In this context, where there are still many undecided voters, the difficult economic and social situation will probably lead to an increase in abstentionism, which, out of protest and mistrust, has reached almost 30% in Italy, a figure that is lower than in other European countries.

But analysts agree that the right and the center-right will obtain a much higher result than the left. The latest polls suggest the margin will be 47% to 27%.

It should be remembered, however, that the electoral system does not favor the formation of coalitions and leads to fierce competition between the extremely divided political forces within the two main camps.

It is the left that has become fragmented, and this chaotic situation has been aggravated by the uncertain positioning of Conte's populists and the center-left of Matteo Renzi and Carlo Calenda.

Divisions and shifts in alliances have accentuated Italy's traditional political instability in recent years.

Within the Democratic Party itself, Renzi caused the fall of Letta’s government in 2014 and then replaced him. 

Then there was the victory of the populists – the more left-leaning Five Star Movement and the center-right League – in 2018. They chose Giuseppe Conte, a lawyer until then unknown in politics, as the compromise prime minister. 

Aligned with Five Star, Conte first sided with Salvini's right (in the "yellow-green" government of 2018-2019) and then with Enrico Letta's left (in the "yellow-red" government of 2019-2021). 

When Italy’s president asked Mario Draghi to form a national unity government, Meloni was the only one to oppose it.

Then Conte challenged Draghi, which prompted early elections.

A barely audible Church

In the aftermath of World War II, for half a century, the Christian Democrats played a decisive role in Italy's progress, a fact that even their opponents have acknowledged.

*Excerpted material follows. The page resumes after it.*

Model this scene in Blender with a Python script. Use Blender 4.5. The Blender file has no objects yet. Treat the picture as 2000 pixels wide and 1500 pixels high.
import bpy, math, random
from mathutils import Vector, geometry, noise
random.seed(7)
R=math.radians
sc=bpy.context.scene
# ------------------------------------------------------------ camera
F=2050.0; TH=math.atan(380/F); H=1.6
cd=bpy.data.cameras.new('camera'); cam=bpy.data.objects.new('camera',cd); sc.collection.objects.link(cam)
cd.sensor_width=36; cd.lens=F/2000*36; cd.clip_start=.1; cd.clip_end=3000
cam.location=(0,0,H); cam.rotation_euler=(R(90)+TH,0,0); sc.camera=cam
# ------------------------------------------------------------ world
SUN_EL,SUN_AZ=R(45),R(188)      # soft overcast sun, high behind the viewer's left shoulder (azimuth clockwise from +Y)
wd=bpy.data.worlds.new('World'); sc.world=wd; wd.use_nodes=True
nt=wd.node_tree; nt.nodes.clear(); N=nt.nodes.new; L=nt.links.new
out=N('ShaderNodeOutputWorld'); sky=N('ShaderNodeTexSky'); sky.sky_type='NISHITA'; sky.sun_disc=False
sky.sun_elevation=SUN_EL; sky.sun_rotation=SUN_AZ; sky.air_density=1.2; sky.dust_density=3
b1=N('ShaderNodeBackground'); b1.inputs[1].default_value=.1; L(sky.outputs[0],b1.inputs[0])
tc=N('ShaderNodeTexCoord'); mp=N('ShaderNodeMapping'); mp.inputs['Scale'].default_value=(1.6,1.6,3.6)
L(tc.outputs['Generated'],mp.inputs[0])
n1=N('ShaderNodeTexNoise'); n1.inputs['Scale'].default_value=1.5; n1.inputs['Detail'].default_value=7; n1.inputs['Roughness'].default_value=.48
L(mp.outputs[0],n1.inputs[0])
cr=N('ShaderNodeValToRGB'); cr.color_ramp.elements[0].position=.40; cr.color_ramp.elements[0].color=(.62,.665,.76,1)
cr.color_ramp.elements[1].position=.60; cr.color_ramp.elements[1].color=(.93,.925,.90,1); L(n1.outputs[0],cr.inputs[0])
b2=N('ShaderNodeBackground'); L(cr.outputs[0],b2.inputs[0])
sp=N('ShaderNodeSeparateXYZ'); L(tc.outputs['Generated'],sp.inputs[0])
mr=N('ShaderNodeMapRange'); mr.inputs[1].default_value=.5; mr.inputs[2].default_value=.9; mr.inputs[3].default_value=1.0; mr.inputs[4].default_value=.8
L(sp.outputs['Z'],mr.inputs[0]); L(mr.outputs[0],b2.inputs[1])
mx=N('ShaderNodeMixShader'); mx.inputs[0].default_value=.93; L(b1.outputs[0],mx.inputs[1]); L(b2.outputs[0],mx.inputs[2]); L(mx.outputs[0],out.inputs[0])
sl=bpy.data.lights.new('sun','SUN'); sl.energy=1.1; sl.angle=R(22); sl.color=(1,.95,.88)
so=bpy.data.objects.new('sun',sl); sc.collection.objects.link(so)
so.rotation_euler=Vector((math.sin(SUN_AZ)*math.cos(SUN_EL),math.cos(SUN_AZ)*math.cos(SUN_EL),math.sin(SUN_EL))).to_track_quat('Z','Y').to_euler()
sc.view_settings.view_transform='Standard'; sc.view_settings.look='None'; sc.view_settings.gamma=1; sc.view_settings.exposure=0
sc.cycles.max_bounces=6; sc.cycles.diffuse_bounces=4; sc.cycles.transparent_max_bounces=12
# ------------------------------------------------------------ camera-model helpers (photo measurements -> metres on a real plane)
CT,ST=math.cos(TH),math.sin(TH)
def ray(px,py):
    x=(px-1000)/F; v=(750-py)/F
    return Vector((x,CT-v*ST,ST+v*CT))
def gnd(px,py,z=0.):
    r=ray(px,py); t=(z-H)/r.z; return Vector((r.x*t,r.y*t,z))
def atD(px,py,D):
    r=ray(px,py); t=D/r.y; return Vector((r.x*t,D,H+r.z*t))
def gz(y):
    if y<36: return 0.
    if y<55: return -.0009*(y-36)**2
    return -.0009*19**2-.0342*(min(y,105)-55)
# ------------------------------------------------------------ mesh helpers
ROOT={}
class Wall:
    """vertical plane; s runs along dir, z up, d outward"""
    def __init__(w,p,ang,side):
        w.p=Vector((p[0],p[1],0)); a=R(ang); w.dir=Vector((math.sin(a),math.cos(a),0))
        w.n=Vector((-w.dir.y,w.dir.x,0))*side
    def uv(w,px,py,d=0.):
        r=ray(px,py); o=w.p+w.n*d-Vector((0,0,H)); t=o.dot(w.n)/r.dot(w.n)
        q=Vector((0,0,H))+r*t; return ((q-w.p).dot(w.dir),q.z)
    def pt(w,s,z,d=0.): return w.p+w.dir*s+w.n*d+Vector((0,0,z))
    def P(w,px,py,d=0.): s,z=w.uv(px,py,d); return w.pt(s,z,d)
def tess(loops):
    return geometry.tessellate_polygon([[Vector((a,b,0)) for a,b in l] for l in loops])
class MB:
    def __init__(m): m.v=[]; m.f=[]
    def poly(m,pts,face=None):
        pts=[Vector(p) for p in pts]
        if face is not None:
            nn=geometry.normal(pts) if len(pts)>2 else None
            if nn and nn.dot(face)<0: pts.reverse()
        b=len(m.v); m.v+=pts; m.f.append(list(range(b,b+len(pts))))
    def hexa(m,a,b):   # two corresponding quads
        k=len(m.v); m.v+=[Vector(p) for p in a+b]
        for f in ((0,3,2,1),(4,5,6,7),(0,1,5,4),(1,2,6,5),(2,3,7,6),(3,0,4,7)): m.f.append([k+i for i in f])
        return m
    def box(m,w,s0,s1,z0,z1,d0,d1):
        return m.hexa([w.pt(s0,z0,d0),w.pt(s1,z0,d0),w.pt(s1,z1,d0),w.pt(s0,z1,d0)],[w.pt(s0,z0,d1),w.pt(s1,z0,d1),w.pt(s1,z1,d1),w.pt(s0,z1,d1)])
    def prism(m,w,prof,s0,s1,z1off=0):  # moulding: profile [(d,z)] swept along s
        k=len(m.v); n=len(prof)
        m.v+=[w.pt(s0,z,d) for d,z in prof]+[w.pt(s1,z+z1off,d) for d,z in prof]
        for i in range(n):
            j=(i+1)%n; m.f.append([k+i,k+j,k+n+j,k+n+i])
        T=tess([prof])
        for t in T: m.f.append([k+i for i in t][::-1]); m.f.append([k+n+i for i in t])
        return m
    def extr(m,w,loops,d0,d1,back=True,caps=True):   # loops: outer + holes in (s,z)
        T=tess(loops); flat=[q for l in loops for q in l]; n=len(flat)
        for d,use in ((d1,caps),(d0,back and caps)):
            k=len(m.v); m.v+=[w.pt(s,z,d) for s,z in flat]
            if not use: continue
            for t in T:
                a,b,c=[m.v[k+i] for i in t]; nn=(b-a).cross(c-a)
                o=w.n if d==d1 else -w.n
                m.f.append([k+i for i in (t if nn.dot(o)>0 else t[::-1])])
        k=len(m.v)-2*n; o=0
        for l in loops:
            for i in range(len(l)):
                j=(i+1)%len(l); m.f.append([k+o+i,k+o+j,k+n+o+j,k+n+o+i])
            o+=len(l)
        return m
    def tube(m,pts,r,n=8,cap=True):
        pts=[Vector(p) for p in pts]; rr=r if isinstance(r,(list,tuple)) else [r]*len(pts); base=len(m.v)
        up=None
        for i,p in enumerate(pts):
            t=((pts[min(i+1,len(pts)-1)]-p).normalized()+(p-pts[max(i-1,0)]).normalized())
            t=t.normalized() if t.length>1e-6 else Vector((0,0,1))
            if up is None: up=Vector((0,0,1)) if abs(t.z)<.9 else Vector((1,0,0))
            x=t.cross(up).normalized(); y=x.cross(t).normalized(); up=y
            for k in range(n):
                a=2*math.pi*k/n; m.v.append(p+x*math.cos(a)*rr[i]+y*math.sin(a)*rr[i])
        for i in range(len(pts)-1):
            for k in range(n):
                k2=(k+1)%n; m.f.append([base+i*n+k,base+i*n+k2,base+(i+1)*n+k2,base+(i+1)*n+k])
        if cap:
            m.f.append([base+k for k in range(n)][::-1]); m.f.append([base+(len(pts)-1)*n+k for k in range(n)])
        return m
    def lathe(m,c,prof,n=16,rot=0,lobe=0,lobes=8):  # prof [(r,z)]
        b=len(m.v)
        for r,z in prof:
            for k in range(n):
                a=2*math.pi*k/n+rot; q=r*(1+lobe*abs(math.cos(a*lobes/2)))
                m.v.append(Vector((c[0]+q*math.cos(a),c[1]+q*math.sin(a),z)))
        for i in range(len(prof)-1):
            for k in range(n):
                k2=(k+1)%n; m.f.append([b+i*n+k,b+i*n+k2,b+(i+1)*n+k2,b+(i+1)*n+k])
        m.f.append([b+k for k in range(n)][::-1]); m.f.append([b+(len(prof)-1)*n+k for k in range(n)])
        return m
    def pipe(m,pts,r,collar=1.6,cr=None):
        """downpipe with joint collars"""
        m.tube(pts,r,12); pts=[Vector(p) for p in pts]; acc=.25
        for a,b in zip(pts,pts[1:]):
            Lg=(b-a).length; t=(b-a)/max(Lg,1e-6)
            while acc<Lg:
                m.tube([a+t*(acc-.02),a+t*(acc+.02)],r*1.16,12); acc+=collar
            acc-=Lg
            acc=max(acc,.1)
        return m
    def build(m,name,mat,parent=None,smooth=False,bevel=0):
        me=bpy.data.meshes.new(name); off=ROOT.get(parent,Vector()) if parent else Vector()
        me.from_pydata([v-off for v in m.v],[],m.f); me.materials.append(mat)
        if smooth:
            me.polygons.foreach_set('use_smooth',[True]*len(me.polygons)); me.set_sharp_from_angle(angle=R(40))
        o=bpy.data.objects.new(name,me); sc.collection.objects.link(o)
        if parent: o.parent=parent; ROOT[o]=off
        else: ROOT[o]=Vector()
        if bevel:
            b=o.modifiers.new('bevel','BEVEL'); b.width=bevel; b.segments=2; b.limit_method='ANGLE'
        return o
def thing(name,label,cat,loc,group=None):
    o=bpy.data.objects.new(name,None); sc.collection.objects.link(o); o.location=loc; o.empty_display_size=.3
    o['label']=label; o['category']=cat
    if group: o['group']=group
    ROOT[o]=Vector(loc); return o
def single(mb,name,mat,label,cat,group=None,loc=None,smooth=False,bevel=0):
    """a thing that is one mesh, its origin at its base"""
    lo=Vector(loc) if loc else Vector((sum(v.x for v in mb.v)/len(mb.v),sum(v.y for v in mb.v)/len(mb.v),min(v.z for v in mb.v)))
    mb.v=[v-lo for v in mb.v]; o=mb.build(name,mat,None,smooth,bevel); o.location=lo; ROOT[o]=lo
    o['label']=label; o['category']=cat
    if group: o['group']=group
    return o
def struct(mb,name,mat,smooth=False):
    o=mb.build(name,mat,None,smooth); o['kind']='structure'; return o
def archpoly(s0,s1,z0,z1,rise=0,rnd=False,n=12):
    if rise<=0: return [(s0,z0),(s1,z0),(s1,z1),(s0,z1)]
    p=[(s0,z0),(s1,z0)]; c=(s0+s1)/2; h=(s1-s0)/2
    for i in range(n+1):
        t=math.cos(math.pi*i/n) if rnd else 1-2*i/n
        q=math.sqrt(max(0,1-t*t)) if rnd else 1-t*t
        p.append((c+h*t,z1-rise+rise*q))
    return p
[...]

But the widespread corruption of the parties and the politicization of the judiciary, which is predominantly left-wing, changed the scenario and led, with the 1994 elections, to the disappearance of the traditional political forces, including the Catholic party of reference.

The Catholic hierarchy quickly adapted to this situation.

Thus, with the support of John Paul II, Cardinal Camillo Ruini, president of the bishops' conference from 1991-2007, sought to unite Catholics from the different parties around biopolitical issues, from abortion to euthanasia.

But the voice of the bishops then weakened and almost disappeared from the Italian public square.

Pope Francis told French journalist Dominique Wolton he was in favor of "parties that carry the great Christian values: these are values for the good of humanity”. 

“This, yes,” the pope said. “But a party only for Christians or for Catholics, no. That always leads to failure". 

These are values that boil down to the defense of human life at all stages and that include issues such as abortion, immigration and euthanasia.

On these topics, the pope’s voice was very clear, but in Italy these issues are addressed by political forces almost solely for propaganda. 

Instrumentalizing abortion

Above all, the instrumentalization concerns abortion, which is mainly used by the left, which accuses the right of wanting to ban it.

Meloni has replied that she would not touch the law, which has been in force in Italy since 1978, but that she intended to apply it in a way that supports women and motherhood.

This position will need to be verified, but it will garner votes from Catholic movements concerned with life and family issues, which the left has, in fact, abandoned.

Italians have become disillusioned by politics and in recent years have placed their trust in those who seemed to represent something new.

In the 2014 European elections, Renzi's democrats took more than 40% of the vote, and in the 2018 legislative elections, the populists reached almost 33%, but both quickly lost their support.

Draghi's rigorous government, which began in 2021, received high marks internationally. But the Italian political class resented it.

Now voters seem ready to change, to test the right-wing Meloni, who could be the first woman ever to preside over an Italian government.

Giovanni Maria Vian is an Italian journalist and historian who was editor-in-chief of L'Osservatore Romano from 2007-2018.